Re: Flash vs Hard-drive-based Minicam
- From: "PTravel" <ptravel@xxxxxxxxxxxxxxxxxx>
- Date: Mon, 9 Jun 2008 11:02:02 -0700
"iws" <nospam@xxxxxxxxxx> wrote in message news:cj33k.1339$Jh7.180@xxxxxxxxxxxxxxx
"PTravel" <ptravel@xxxxxxxxxxxxxxxxxx> wrote in message news:6b3pm4F3aj22jU1@xxxxxxxxxxxxxxxxxxxxx
It's going to be some time before we see affordable 14 gigabyte solid state memory.
Less than two years ago, I paid just under $90 for a 4 GB SD card. Today, such a card can be purchased for $15. Today, you can buy a 16G GB card for under $60. Do you have any doubt that it will be under $15 two years from now? I don't.
You're probably right. However, that's still significantly more than the cost of miniDV tape. I pay $10/tape (in bulk) because I want the highest quality miniDV tape -- I'm not in position where I can travel back to another country to reshoot video that was ruined by drop-outs and, because I'm not shooting "Billy's birthday" casual video, a significant drop out can be an issue for me. I also archive my source video -- my tapes are used exactly twice: once to shoot the video and once to capture it to computer. After that my tapes are stored and never reused. However, less demanding users can buy tape today for around $3 -- even two years from now, that still puts the cost of solid-state storage at 5 times as much as tape. Also, I'm curious about long-term archiving of solid-state media. I really don't know -- 30 years from now will the solid-state media still be bit-accurate and readable?
A MiniDV system is mechanically complex, heavier, bulkier,
True, however "heavier and bulkier" is not a bad thing for video. The one single factor that says, "amateur video" more than any other is a shaky image. Lighter cameras are more prone to shaking because their inertial moment is lower than heavier cameras. My HV20 is about 1/3 the weight of my VX2000. Both have very effective OIS shake reduction. However, I've had to develop specific techniques to get reasonably steady hand-held shots from the HV20 because it is so light. Similarly, small size is not a virtue for video because this means smaller, denser sensors. This is simple physics -- smaller sensors capture less light. Accordingly, low light performance of small-sensor camcorders is dramatically pooorer than with larger machines. "Smaller and lighter" is another mantra of consumers who don't care about video quality.
slower to download
Sure, but capture is the least part of the video process. When I'm travelling, I shoot between 30-60 minutes of video a day -- sometimes more, sometimes less. That means on a typical 2-week trip, I'll shoot 10-14 tapes. That means 10-14 hours for capture -- the better part of a day, and I can do something else while the computer is capturing as long as I'm around to swap tapes every so often. Editing 10-14 tapes into a finished project will, typically, take me 3 to 5 weeks. What's 10-14 hours compared to 2 weeks to shoot and a month to edit?
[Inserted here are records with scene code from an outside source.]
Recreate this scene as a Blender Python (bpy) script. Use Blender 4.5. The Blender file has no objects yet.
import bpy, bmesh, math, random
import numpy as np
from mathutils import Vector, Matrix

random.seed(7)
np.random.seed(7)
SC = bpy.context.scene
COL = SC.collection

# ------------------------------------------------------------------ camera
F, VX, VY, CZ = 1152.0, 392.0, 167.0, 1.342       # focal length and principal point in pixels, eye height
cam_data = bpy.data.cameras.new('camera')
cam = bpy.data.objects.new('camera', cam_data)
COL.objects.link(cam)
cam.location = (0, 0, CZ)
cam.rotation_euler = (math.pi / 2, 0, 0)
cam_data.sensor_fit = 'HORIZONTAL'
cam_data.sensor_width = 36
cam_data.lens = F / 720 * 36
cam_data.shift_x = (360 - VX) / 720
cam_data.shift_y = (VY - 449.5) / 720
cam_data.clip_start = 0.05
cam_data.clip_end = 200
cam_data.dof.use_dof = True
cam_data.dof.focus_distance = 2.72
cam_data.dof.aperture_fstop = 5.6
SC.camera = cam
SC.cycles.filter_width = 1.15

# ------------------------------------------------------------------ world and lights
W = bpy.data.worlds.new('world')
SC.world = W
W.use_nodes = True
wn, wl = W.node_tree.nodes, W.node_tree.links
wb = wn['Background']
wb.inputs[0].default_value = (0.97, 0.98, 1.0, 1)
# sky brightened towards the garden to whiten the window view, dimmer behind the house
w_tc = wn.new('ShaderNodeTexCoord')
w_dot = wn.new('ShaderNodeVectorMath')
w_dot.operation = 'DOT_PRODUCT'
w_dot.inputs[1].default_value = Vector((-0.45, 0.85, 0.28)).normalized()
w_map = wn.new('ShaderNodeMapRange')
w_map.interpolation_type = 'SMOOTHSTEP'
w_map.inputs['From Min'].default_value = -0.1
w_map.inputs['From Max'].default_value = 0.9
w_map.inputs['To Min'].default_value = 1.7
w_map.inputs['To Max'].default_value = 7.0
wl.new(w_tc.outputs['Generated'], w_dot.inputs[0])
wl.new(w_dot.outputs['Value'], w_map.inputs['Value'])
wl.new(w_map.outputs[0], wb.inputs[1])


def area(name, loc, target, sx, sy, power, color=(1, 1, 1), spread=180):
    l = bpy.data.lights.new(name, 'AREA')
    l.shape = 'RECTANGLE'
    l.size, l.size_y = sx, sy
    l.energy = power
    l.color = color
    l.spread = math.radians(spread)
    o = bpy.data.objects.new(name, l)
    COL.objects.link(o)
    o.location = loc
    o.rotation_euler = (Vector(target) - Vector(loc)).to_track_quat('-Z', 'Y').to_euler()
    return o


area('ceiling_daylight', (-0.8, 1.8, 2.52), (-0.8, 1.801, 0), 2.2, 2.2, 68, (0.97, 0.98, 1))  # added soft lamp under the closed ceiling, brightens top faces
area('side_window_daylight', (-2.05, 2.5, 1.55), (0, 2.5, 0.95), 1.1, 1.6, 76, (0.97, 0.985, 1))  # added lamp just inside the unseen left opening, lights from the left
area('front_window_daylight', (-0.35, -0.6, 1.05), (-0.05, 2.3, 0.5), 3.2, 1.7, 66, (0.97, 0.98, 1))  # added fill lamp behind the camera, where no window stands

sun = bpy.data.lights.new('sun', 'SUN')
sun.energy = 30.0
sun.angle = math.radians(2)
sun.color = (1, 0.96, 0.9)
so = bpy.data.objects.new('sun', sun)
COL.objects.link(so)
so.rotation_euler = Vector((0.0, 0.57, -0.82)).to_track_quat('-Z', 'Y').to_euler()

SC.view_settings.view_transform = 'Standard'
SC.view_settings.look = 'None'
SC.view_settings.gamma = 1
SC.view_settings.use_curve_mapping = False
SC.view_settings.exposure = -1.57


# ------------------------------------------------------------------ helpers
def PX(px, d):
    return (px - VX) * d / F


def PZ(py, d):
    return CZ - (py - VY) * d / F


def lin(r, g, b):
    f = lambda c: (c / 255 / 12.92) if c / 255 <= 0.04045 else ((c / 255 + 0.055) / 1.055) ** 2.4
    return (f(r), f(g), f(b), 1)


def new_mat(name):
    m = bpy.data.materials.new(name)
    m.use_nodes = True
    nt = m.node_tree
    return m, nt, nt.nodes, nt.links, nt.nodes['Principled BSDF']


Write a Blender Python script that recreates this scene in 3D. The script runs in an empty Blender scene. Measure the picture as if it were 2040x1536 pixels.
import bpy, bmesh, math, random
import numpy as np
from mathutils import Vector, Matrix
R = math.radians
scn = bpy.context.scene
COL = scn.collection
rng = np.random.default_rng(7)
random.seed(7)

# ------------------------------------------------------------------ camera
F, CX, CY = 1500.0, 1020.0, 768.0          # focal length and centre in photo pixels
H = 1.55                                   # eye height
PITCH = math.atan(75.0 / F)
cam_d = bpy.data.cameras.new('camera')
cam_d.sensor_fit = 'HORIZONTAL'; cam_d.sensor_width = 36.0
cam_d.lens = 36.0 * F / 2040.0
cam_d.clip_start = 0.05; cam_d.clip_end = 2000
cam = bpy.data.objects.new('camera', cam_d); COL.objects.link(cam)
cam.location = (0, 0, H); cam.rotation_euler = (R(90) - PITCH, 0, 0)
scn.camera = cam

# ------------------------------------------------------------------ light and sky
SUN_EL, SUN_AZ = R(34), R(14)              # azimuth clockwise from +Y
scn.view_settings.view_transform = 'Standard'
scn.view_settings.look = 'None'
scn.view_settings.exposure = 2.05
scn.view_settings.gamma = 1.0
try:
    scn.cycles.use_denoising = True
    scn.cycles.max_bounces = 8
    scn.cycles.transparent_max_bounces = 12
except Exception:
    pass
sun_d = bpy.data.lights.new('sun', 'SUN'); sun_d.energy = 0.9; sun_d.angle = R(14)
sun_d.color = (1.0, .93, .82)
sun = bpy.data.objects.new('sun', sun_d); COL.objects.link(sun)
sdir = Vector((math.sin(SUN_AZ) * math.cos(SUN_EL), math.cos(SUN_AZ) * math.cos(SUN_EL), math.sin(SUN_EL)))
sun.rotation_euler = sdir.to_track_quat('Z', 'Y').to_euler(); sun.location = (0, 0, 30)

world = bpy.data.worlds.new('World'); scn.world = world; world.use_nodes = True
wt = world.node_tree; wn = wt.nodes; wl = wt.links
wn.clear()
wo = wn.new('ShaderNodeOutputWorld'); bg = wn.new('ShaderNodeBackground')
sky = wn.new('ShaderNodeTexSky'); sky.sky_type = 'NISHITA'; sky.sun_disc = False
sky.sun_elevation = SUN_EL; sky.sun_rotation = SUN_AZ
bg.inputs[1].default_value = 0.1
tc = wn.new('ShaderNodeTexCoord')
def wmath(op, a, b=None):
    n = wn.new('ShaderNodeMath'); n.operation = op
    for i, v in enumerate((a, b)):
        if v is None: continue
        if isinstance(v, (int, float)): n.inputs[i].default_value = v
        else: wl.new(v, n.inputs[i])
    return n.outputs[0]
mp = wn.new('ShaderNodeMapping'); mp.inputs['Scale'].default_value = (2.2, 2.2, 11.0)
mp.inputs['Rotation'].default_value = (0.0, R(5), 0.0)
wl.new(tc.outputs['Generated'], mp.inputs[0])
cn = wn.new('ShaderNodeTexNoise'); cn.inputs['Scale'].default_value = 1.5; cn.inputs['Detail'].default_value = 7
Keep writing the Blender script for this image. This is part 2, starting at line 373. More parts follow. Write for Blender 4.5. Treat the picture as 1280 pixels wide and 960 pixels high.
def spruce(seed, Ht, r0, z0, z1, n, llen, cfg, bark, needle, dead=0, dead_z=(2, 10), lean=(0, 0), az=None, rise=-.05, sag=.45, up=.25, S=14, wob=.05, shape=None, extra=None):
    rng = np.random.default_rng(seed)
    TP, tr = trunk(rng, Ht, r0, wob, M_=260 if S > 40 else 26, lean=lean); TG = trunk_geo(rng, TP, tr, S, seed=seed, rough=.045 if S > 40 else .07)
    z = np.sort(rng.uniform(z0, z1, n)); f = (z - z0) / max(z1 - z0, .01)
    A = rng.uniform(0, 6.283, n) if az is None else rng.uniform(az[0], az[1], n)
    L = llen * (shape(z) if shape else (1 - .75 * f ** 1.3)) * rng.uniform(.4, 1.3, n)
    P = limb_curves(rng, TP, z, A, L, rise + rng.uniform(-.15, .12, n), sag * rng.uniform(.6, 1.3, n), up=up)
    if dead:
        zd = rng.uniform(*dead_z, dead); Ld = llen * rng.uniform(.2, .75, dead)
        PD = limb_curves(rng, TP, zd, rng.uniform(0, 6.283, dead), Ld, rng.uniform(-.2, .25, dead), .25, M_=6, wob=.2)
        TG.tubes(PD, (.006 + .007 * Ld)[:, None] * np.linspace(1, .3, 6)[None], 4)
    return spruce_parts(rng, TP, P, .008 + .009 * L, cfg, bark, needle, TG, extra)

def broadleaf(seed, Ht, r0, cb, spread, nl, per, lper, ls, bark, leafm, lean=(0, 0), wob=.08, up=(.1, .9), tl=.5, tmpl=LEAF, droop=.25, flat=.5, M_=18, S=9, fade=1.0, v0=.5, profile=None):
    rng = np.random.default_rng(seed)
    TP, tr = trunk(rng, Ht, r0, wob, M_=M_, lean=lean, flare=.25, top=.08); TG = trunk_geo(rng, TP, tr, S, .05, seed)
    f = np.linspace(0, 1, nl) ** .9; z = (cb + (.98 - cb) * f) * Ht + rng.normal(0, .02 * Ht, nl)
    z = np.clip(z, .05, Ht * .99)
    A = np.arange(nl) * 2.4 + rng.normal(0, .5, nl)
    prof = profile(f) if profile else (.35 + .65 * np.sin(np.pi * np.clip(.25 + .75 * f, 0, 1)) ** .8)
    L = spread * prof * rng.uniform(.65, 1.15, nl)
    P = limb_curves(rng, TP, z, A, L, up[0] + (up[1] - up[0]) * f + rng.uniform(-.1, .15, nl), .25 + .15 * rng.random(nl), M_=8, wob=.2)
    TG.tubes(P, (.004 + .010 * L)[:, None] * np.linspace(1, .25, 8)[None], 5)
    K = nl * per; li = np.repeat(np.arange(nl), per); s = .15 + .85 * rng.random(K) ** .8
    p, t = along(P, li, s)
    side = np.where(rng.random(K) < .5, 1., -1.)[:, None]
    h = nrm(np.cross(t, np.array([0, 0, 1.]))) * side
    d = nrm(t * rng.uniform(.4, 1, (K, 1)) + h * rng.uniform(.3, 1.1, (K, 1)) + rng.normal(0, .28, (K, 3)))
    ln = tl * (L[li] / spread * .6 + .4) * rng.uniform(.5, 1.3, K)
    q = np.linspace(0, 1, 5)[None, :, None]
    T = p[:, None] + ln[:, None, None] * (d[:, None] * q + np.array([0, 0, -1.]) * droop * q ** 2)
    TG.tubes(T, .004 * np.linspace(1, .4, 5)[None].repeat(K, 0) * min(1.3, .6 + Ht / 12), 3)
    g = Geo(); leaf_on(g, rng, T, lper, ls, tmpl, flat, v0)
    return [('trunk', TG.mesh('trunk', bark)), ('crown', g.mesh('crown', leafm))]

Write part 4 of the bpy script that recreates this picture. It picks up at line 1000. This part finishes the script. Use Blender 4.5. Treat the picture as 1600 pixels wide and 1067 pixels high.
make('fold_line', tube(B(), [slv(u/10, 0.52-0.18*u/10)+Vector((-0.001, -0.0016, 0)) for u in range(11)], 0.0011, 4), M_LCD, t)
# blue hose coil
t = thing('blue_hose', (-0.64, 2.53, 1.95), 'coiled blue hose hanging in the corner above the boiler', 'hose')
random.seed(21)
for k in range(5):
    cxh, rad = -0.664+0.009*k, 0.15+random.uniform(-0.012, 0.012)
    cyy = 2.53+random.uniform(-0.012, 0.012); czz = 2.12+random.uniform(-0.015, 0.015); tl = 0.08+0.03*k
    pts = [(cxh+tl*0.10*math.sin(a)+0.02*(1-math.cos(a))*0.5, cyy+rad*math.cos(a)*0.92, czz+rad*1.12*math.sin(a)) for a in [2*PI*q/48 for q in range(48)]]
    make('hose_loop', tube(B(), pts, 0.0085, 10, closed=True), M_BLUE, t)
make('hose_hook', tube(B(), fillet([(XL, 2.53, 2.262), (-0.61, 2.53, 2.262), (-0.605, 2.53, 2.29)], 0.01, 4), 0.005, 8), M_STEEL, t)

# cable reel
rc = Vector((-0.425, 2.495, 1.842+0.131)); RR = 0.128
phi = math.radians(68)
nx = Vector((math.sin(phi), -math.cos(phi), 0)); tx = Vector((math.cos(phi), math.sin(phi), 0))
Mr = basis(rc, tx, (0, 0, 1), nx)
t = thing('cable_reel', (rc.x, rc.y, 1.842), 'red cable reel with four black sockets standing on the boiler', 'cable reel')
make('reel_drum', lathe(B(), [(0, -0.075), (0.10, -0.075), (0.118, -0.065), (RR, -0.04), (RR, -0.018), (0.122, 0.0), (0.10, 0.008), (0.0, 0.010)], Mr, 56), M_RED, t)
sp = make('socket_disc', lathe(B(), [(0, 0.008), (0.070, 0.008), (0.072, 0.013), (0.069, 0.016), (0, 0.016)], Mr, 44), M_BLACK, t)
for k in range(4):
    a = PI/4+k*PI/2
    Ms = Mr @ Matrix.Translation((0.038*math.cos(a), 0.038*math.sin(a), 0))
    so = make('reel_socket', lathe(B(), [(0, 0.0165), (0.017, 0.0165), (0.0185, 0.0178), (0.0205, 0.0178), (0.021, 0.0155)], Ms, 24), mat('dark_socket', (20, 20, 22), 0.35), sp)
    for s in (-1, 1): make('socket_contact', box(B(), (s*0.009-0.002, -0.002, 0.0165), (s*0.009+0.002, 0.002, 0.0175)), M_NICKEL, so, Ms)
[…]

and within a couple of years almost certainly costlier in every way.
Within a couple of years, solid state memory will be 3-5 times as expensive as tape. Perhaps within 5-8 years it will be competitive from a cost perspective.
Oh, and those wonderful archive tapes - you'll always have to have a working MiniDV playback system to recover the data.
Or, at least, until a better long-term storage system comes along. I mentioned my 30-year old tapes. These are in 3 formats: VHS, for which machines are still available, 1/2" Betamax, for which machines are still available, and 3/4" Umatic, for which machines are still available 30 years after the fact and I keep working machines for each of these formats. MiniDV has been around 10 or 12 years, and there's no shortage of available machines, nor will there be for some time to come.
Better to archive your recordings on diffent media and re-archive periodically.
That still doesn't address catastrophic failure of the archive media. The only practical solution for digital video archiving other than tape currently is to use hard drives. Hard drives usually don't give any warning when they fail and, when they do, data recovery, if possible, is the exclusive province of very expensive recovery specialists. I currently have about 300 archived miniDV tapes --- that's 4.2 terabytes of data. To ensure survival of this much data would require a good RAID implementation costing many thousands of dollars. Though it might be nice to have such a system, so that I'd always have instant access to my video library, I'm not (and most consumers are not) in a position to spend more on storage than they do on their computer when simply putting the tapes in a dark, dry closet accomplishes exactly the same thing at no additional cost whatsoever.
As for "re-archiving periodically," currently it would take just as long to do that with 4 or 5 terabytes of video data as it would to capture from miniDV in the first place. I'm sure there will be a time when solid-state acquisition and storage becomes preferrable to tape-based systems. However, that time is definitely not now, nor will it come for at least another 5 to 10 years.